Augusta farmer hopes wind turbine will swirl up others’ interest – Leader

December 15, 2012 by  
Filed under Green Energy News

AUGUSTA — The wind howls around Matt Gabler’s farm built along a hillside on South Rodell Road just west of this eastern Eau Claire County city.

“We always joked that this has been a windy place to live so it would be great for a wind turbine,” Gabler said Friday morning as he stood near a large crane poised to hoist a 10-kilowatt wind turbine that an hour later would stand 140 feet tall on his property.

Gabler, who said he has long been interested in renewable energy, expects the turbine will meet all of his farm’s energy needs and more.

He hopes it inspires others to consider renewable energy for themselves.

“Hopefully we’re just the tip of the iceberg as far as people doing this,” Gabler said.

The projects can’t be undertaken lightly, however.

Gabler’s project has been a two-year endeavor. He began by seeking an assessment from a wind company — Mike’s Wind Power Systems, the Conrath-based company that installed his windmill — to see if his site would work for a wind turbine.
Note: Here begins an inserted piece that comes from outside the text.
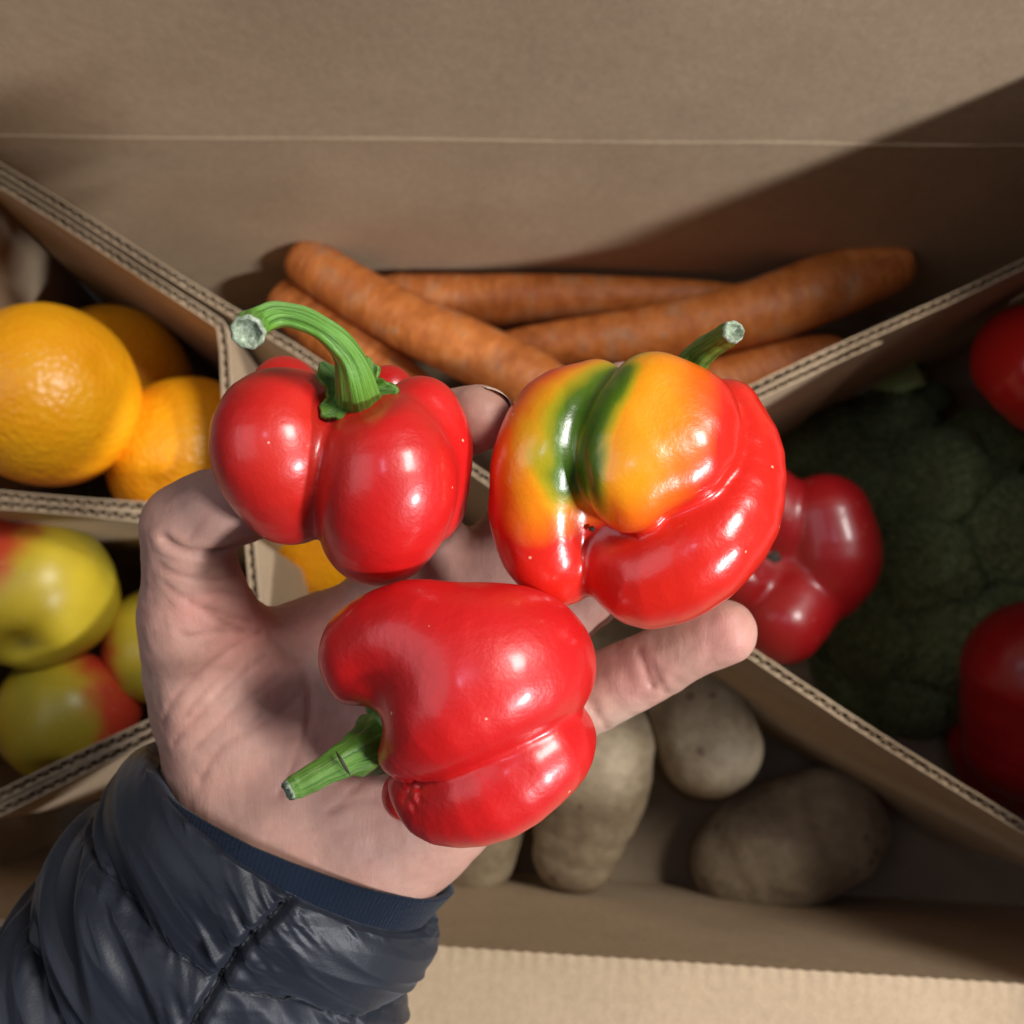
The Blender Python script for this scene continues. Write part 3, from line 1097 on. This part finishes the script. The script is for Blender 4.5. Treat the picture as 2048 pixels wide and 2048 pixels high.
def on_surface(px, py):
    lo_, hi_ = .20, .29
    ds = np.linspace(lo_, hi_, 180)
    P = np.array([C(px, py, d_) for d_ in ds])
    v = f_hand0(P)
    i = np.argmax(v < 0)
    return C(px, py, ds[i]) if v[i] < 0 else None


creases = []
for pts, w in crease_px:
    Q = [on_surface(*q) for q in pts]
    Q = [q for q in Q if q is not None]
    if len(Q) > 1:
        creases.append((catmull(Q, 4 * len(Q)), w * 0.00038))


def f_hand(p):
    v = f_hand0(p)
    out = v
    near = np.abs(v) < 0.006
    if near.any():
        q = p[near]
        dv = np.zeros(len(q))
        for cr, w in creases:
            lo_ = cr.min(0) - 0.004; hi_ = cr.max(0) + 0.004
            m_ = ((q > lo_) & (q < hi_)).all(1)
            if not m_.any(): continue
            qq = q[m_]
            d = None
            for i in range(len(cr) - 1):
                s = seg(qq, cr[i], cr[i + 1], 0, 0)
                d = s if d is None else np.minimum(d, s)
            dv[m_] += w * np.exp(-(d / 0.00085) ** 2) * (0.75 + 0.5 * vnoise(qq * 300)) - 0.12 * w * np.exp(-((d - 0.0024) / 0.0014) ** 2)
        out = v.copy()
        out[near] = v[near] + dv + 0.00035 * vnoise(q * 130) + 0.00012 * vnoise(q * 420)
    return out


lo, hi = bounds(*[(h[1], h[2]) for h in H])
V, F = polygonise(f_hand, lo, hi, 0.0016, steps=2)
V, F = refine(V, F, f_hand)
person = empty('person', C(600, 1600, .27), 'left hand held palm up, cradling three peppers, in a dark quilted jacket sleeve', 'person')
base = np.array([0.46, 0.262, 0.205])
c = np.tile(base, (len(V), 1))
w = fbm(V * 60, 3)
c = c * (1 + 0.07 * w[:, None])
pinks = [((480, 1260, .24), .020, (0.66, 0.27, 0.23), .55), ((420, 1210, .24), .018, (0.64, 0.29, 0.25), .45), ((1440, 1265, .235), .011, (0.66, 0.30, 0.26), .5), ((1260, 1340, .24), .014, (0.58, 0.24, 0.22), .35),
         ((960, 850, .237), .010, (0.66, 0.30, 0.27), .5), ((620, 1210, .25), .020, (0.58, 0.24, 0.19), .45), ((310, 1330, .25), .018, (0.54, 0.38, 0.28), .6), ((760, 1580, .25), .016, (0.62, 0.30, 0.25), .35),
         ((1230, 1420, .245), .010, (0.62, 0.43, 0.33), .6), ((340, 1020, .24), .012, (0.56, 0.40, 0.33), .5), ((800, 1720, .25), .014, (0.64, 0.42, 0.34), .5)]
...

Mike Tomaszewski, the company’s owner, said not every farm or operation is in the right spot to utilize wind energy, but it is a nice option for people who have the right conditions.

This year the company has installed similar wind turbines near Balsam Lake, Boyd and Merrill.

Gabler’s farm is visible from U.S. 12, so Tomaszewski expects the wind turbine will pique people’s curiosity.

Gabler said he had to learn what grants and other programs were available for a project like his wind turbine.

Grant money was important because the cost of the wind turbine and installation was $90,000, he said.

The farmer was able to secure $25,000 from the U.S. Department of Agriculture. He expects to be able to receive other renewable-energy tax credits.

Kevin Tuttle, a public information coordinator for the USDA, said the agency has programs that actively support rural renewable energy projects such as Gabler’s wind turbine.

Gabler expects the wind turbine will generate about 125 percent of the power he needs to operate his 350-acre farm. Eau Claire Energy Cooperative has agreed to buy Gabler’s excess power, which the co-op will put back on its power grid.

Gary Brecka, chief operating officer for Eau Claire Energy, said the cooperative has about a dozen other similar deals with clients who have solar panels or wind turbines.